If this is the approach the Big 3 auto execs want to take to the UAW, the auto execs are making clear that they have effectively declared war on the UAW and middle-class auto jobs in Michigan and elsewhere (and those familiar with Union struggle will know that many in the UAW feel that the auto execs have already been waging this war for some time now).

And if the auto execs are insistent on trying to solve their market share problems by waging war on their own workers, I believe they will be writing their own epitaph for the Big 3. The irony is that if the Big 3 all end up being bought out by private investment firms like Cerberus, many of these very execs may find their own jobs outsourced (which would be a poetic form of justice).

To avoid this, perhaps UAW leaders, along with national business, political, and community leaders, and those current auto execs who are still interested in preserving a productive and efficient US-based auto industry, need to think about more radical alternatives than are usually thinkable within the US-business model frame: Perhaps those who are interested in preserving both the US auto industry and unionized auto jobs need to begin thinking about taking away from the current auto execs (who wish to wage war against the UAW) their ability to continue to drive the US auto industry into the ground.

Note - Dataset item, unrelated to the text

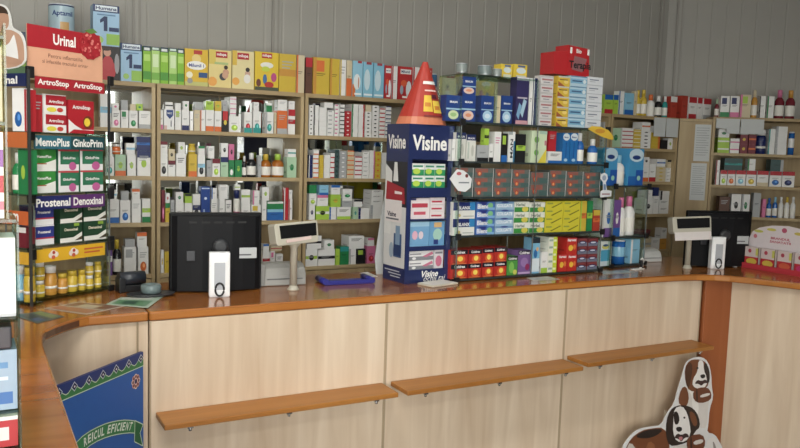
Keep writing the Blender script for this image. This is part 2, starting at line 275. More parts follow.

As Gregg Shotwell/UAW Local 1753 has written:
Bankruptcy in the US auto industry is not an accident, it’s a business plan. The government does not appear to have an industrial policy, but the transfer of labor’s legacy wealth to offshore accounts is the policy in practice.

When the economy crashes and the entire working class is impoverished we will understand the true “legacy cost”. The legacy of treachery and deceit. The legacy of union/management partnership. The legacy of war after war after war. The legacy of a government that stands down while corporations trash communities as surely as Hurricane Katrina trashed New Orleans.

Perhaps the power to outsource UAW jobs needs to be outlawed, and those who would wish to pursue such an unpatriotic course need to be replaced by those national business, political, and UAW leaders who value and are willing to work together with vision and ambition to preserve the great tradition of the unionized auto industry of the US.

If we could put men on the moon in ten years in the 1960s, and can put them there again by 2018, then we can also in the next ten years build the vision and find the way to bring the unionized US auto industry back from its current brink of self-inflicted decomposition, and make it the most technologically sophisticated and productive auto industry in the world by 2018 (with major reinvestments in electric and plug-in hybrid technologies).

It's high past the time for all citizens and national leaders in the UAW, Congress, and business who are concerned about the fate of middle-class industrial jobs to unite around a better way than declaring war on, and outsourcing UAW jobs in order to solve the crisis of the Big 3.